We arrived in Kirishima too early to check-in to our hotel so we used the time to go for a short walk from the Ebino car park up Mt. Shiratori and around the three ponds of Byakushi, Rokannon-Miike and Fudo.
We asked the staff at the hotel whether they had a walking map. This was readily produced, but it turned out to be a map of the wooded hotel gardens. Watched by the bellboy, we went for the 5 minute ‘walk’ up a series of staircases and past some miniature shrines in the forest behind the hotel before driving to the Ebino car park for the real thing.

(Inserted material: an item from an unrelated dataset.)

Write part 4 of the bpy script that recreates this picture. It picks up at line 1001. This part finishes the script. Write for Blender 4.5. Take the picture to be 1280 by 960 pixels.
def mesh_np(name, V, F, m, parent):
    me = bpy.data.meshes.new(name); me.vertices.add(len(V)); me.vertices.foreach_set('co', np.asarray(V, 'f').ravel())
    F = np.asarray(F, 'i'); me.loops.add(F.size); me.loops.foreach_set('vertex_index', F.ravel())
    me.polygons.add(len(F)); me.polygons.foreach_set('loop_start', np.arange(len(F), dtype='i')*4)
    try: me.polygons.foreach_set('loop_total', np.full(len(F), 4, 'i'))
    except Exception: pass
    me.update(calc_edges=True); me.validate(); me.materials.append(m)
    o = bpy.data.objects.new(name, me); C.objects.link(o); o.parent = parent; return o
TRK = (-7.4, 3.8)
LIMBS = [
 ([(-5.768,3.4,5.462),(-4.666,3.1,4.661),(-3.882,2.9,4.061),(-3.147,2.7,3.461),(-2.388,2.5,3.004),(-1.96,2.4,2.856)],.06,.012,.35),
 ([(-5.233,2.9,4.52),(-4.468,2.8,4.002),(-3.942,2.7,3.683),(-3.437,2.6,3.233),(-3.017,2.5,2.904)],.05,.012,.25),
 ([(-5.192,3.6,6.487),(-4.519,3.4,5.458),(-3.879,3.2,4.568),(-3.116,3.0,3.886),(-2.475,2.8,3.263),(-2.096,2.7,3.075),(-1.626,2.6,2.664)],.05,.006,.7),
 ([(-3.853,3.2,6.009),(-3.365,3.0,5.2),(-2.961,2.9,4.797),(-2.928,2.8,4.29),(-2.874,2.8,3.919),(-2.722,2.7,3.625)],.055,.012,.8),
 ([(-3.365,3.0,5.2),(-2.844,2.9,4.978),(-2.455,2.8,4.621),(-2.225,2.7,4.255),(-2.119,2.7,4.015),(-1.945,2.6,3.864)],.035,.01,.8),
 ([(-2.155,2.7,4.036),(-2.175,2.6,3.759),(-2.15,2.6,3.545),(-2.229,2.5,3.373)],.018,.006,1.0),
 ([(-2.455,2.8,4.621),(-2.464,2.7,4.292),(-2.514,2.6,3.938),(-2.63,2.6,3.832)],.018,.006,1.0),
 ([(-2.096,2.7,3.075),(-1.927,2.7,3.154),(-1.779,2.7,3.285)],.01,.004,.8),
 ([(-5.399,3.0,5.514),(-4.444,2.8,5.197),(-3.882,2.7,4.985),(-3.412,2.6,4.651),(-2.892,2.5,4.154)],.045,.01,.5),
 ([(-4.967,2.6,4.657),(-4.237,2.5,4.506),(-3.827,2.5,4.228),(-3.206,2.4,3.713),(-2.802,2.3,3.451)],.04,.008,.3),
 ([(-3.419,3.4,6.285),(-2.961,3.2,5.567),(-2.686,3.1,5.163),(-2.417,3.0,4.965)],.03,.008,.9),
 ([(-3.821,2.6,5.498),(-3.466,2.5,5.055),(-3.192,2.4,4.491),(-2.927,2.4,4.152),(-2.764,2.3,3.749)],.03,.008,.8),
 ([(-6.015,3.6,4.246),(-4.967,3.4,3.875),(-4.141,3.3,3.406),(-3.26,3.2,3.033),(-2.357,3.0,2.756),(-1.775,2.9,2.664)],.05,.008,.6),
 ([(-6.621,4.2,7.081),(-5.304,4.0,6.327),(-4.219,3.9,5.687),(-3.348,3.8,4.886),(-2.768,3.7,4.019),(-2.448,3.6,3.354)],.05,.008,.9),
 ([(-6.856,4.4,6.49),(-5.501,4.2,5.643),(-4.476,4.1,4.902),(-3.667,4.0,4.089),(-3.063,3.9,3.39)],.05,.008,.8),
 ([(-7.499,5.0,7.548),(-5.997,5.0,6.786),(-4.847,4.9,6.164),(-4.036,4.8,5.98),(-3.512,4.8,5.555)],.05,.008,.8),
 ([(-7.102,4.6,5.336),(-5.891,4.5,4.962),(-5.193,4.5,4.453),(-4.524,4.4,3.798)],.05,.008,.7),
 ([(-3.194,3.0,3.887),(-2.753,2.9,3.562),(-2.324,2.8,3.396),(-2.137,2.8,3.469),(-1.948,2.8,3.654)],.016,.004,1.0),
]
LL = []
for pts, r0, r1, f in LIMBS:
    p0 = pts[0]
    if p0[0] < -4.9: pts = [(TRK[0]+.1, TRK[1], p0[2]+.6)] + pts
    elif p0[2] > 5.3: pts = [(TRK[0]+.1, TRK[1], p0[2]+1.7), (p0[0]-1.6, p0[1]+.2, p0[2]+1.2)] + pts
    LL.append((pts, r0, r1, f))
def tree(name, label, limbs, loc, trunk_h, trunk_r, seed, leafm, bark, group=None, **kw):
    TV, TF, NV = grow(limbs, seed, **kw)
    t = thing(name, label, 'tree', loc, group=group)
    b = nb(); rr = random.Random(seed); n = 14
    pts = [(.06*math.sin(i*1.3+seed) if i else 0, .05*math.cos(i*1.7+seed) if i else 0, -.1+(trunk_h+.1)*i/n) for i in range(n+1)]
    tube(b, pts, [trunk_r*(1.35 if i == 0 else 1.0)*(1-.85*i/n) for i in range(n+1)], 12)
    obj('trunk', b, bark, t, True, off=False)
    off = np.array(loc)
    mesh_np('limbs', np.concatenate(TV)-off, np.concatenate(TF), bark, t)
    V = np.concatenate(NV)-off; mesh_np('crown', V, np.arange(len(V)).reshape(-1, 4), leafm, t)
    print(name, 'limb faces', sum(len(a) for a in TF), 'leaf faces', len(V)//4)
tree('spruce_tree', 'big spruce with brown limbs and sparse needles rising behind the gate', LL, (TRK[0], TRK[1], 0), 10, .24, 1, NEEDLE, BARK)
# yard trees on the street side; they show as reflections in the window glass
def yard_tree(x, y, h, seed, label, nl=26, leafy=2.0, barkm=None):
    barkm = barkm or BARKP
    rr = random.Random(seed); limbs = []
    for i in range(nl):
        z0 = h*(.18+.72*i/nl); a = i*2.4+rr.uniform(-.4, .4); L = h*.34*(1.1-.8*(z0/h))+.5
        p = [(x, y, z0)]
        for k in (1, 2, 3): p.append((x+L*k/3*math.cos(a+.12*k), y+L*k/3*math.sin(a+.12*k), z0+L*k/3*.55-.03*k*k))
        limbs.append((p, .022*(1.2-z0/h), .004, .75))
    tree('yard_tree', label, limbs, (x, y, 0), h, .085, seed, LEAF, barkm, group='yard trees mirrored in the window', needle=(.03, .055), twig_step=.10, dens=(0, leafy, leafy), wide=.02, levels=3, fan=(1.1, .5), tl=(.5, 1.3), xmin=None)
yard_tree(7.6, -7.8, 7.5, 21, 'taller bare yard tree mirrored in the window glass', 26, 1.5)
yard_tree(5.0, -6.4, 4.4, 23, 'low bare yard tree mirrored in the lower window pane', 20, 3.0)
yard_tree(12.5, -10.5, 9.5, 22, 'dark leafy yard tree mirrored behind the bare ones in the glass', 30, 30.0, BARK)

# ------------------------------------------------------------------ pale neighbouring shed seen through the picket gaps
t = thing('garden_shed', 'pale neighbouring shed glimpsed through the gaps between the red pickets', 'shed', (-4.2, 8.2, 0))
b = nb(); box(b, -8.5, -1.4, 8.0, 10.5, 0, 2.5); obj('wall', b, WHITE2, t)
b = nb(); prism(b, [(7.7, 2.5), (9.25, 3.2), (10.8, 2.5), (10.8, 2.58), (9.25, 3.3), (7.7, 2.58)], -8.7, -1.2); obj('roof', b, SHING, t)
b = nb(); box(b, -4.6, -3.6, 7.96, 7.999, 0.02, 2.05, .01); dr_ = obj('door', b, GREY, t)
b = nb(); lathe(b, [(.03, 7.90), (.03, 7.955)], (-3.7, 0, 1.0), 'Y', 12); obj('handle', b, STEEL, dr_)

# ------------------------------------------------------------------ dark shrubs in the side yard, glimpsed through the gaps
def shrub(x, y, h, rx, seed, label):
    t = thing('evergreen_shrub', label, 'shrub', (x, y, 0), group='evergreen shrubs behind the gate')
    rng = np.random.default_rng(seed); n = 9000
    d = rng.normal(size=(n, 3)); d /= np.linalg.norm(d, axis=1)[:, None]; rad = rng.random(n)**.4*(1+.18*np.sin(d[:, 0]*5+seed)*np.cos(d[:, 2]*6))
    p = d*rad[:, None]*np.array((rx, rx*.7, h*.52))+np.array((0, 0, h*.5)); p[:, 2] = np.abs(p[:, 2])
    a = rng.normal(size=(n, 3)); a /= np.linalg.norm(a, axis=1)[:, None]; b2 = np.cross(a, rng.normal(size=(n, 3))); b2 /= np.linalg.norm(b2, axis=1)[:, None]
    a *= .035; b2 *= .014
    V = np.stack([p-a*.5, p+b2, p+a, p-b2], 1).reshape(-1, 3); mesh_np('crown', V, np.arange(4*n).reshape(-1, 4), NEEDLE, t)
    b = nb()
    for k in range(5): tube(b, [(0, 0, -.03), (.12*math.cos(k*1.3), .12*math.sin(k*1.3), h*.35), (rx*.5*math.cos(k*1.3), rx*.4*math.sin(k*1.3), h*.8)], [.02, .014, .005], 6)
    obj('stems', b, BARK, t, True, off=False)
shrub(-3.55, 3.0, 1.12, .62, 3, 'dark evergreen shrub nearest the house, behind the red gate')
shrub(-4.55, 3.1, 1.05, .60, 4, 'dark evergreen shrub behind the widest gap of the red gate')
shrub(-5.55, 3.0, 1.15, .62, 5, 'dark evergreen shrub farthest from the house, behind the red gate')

Starting from the car park, we followed a paved path into the forest, which thankfully climbed gently into the shade. It was very humid. We stumbled on a small herd of deer, which inspected us more with curiosity than fear and didn’t keep their distance.
At a fork in the path, we followed the path signposted for Mt Shiratori. The path here was no longer paved and wound its way out of the tangle of tree roots and undergrowth to a viewpoint looking out over the serene Byakushi Pond and the small summit of Mt. Shiratori.
Another 10 minutes later and we were on the summit where we had a good view of Mr. Karakunidake, which we climbed the following day (post available to read here).
We backtracked to the fork in the path and turned left this time to walk down to the edge of Byakushi Pond, although it turned out that we could have carried on walking along the summit and joined the path back on the other side of the pond.
Continuing past the pond, we soon found the shore line of the somewhat larger and deeper Rokannon-Miike Pond.
After this, the path started to climb once more until we reached the third pond, Fudo. Here the path emerged by a car park (with free parking) and a view point over the pond. A shrine lay at the trailhead.
With the Ebino car park and visitor center clearly visible from the view point, we followed a series of footpaths downhill bypassing the serpentine road bends and the entrance to the Mt. Karakunidake trail.